PEMWE (proton exchange membrane water electrolyzer) can operate at a high current density with a small size to obtain a large mount of hydrogen. However, when PEMWE operate under high current density conditions, lots of air bubbles are generated which causes the reduction of water electrolysis efficiency due to the increase of mass transport loss. In this study, three types of flow channels (single serpentine, double serpentine, and parallel) were designed to reduce mass transport loss and PEMWE performances were compared. Among tested channels, the parallel channel had the worst performance because slug flows with Tayler bubbles, that could disturb the water supply, were mainly occurred. Whereas, the single serpentine channel had the best performance because annular flows with a thin liquid film could reduce mass transport loss were dominant.

Related publications

1. S.K. Kim and S.Y. Jung*, “The effect of two-phase flows on PEM water electrolysis cell performance”, Journal of Mechanical Science and Technology 38(8) 3933~3939 (2024) http://doi.org/10.1007/s12206-024-2106-5.
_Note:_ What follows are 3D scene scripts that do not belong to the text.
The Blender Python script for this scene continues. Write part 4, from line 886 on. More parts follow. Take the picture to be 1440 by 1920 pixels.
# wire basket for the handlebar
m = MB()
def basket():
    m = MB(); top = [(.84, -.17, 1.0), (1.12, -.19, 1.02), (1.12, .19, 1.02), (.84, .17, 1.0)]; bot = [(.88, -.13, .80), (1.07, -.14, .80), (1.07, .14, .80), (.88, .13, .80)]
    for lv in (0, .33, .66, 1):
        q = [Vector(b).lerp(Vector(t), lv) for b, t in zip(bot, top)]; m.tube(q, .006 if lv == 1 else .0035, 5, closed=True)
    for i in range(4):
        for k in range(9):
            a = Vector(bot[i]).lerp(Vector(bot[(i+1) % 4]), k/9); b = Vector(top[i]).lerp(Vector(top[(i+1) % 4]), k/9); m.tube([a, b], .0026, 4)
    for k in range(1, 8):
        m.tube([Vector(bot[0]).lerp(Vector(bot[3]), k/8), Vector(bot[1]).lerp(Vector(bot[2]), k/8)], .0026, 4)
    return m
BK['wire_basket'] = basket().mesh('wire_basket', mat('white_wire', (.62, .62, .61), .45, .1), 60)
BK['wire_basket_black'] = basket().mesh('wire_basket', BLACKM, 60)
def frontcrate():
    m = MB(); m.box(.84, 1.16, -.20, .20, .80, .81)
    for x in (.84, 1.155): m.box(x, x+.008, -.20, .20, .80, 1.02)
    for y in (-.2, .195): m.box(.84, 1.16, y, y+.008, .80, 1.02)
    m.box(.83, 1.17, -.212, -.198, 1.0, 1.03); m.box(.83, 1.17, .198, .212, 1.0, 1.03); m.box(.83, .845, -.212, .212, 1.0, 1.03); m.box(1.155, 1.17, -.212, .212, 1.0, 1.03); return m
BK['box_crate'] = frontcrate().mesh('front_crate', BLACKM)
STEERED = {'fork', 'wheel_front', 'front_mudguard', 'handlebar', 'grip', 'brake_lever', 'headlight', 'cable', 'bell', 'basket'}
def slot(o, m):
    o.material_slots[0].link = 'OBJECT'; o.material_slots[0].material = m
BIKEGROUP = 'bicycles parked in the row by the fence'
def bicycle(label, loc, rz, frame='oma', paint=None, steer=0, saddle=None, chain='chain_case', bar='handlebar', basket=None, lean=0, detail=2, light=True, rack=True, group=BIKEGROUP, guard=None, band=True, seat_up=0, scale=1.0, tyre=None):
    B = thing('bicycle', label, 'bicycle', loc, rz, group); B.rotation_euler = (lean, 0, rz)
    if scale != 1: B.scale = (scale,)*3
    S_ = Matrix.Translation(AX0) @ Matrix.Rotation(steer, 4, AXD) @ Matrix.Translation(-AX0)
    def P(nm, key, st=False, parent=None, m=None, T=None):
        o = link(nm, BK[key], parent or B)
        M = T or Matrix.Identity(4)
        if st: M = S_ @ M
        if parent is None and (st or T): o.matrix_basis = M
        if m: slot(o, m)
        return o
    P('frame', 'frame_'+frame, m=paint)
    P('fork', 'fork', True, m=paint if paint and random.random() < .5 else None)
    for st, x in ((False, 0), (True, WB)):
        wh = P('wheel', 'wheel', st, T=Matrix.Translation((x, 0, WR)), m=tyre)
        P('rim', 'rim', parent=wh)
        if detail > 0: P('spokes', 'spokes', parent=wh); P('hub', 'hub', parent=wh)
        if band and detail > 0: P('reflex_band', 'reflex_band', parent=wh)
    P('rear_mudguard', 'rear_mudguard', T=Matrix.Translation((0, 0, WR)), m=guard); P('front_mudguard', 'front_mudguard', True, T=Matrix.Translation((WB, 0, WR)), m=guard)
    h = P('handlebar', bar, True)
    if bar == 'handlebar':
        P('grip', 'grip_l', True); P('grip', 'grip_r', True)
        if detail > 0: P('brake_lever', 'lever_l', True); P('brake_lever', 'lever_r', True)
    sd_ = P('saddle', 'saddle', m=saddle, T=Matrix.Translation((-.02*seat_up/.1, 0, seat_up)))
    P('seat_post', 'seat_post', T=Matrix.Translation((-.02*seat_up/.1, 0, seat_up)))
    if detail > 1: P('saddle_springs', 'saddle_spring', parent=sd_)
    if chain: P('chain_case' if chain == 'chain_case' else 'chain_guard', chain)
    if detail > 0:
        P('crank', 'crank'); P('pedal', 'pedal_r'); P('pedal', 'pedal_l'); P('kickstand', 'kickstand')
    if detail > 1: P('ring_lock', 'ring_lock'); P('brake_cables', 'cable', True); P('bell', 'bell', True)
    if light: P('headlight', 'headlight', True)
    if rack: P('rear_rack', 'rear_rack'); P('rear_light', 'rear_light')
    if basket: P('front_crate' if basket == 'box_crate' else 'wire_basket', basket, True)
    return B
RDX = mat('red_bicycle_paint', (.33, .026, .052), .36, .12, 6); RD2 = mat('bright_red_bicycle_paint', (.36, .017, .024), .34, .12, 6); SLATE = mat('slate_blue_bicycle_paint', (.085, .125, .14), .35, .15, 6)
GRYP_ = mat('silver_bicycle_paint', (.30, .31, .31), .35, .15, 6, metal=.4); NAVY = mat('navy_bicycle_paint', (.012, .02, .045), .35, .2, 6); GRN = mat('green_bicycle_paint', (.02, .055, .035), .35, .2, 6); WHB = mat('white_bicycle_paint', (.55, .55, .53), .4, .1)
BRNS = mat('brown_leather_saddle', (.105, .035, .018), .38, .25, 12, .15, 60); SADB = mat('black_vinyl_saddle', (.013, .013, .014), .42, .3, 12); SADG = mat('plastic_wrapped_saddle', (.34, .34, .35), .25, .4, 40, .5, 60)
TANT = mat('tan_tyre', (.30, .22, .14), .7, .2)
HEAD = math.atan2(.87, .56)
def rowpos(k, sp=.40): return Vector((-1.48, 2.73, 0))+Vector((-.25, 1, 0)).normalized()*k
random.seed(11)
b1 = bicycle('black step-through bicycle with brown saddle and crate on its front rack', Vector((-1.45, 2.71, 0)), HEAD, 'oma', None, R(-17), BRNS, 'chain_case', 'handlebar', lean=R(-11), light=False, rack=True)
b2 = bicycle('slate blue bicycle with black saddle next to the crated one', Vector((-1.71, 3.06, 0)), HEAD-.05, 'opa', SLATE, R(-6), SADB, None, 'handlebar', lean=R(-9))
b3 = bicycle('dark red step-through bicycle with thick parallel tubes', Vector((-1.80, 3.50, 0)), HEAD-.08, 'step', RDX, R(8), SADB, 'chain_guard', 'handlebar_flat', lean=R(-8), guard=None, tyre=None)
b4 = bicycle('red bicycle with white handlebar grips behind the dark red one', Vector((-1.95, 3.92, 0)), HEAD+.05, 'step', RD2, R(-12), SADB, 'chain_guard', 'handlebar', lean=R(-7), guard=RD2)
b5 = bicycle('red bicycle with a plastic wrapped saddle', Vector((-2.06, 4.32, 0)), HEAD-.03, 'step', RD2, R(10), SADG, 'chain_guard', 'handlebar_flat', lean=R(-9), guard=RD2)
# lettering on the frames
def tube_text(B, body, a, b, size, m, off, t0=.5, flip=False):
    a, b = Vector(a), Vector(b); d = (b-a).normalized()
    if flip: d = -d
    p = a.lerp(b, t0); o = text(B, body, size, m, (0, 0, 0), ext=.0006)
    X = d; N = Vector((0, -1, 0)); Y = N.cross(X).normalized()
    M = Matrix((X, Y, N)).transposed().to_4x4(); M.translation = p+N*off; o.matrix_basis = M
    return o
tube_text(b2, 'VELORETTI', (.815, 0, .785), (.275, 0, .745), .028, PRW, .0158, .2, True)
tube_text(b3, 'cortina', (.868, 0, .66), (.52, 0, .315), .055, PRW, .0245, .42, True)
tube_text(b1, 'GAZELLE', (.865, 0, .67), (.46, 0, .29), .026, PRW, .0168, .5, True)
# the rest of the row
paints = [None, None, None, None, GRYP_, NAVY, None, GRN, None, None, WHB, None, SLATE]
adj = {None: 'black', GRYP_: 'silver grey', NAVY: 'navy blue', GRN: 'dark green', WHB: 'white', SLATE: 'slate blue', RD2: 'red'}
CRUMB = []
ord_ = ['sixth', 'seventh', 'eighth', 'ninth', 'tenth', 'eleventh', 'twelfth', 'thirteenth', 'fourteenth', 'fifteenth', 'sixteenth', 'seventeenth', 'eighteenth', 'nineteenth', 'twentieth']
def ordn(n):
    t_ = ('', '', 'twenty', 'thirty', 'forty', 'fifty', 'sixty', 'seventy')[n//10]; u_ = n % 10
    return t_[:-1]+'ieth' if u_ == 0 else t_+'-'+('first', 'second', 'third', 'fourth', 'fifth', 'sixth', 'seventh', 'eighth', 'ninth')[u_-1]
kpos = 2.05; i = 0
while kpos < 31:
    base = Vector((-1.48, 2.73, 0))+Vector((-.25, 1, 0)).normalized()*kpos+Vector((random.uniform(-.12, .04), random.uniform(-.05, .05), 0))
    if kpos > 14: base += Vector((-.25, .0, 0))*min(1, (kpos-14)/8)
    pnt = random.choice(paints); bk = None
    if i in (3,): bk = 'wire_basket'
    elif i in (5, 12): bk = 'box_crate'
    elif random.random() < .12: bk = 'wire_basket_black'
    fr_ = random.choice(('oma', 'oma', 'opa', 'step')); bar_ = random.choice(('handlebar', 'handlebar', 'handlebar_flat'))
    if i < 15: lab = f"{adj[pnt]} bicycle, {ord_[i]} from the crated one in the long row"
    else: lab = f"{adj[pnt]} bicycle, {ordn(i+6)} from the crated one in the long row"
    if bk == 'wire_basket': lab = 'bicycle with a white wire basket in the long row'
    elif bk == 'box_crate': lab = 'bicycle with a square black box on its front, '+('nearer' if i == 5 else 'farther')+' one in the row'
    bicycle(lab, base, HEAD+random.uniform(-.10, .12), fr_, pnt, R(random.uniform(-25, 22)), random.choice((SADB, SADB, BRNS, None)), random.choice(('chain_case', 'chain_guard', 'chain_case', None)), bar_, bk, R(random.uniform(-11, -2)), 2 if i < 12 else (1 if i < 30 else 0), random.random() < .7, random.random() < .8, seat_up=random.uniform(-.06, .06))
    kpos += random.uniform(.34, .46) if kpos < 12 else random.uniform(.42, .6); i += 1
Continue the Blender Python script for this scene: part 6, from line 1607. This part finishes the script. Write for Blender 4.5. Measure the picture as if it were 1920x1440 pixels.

Bubble detachment characteristics in PTL structure of PEMWE observed by in-situ visualization

As oxygen bubbles occur in the catalyst layer and discharge through the PTL into the flow channel, PTL structure strongly influences mass transport and cell performance. This study compares four PTLs—mesh, titanium felt, and sintered foams with 30% and 45% porosity—through performance evaluation and in-situ flow visualization. Bubble detachment behavior was quantified using an image-based intensity method, in which each detachment event generated a distinct intensity peak, allowing the extraction of detachment frequency and period. Bubble diameter at the moment of release was measured by applying the Hough transform to bubble edge images. Titanium felt exhibited the highest number density of bubble detachment and the lowest cell voltage, attributed to its higher porosity. In contrast, the 45% porosity sintered PTL, with the highest hydraulic conductivity, showed short detachment periods and relatively larger bubble diameters. Mesh and low-porosity sintered PTLs frequently generated Taylor bubbles that blocked the channel width, promoting gas accumulation and voltage loss. Overall, the results show that PTL structures promoting frequent detachment with minimal channel obstruction are advantageous for improving PEMWE efficiency.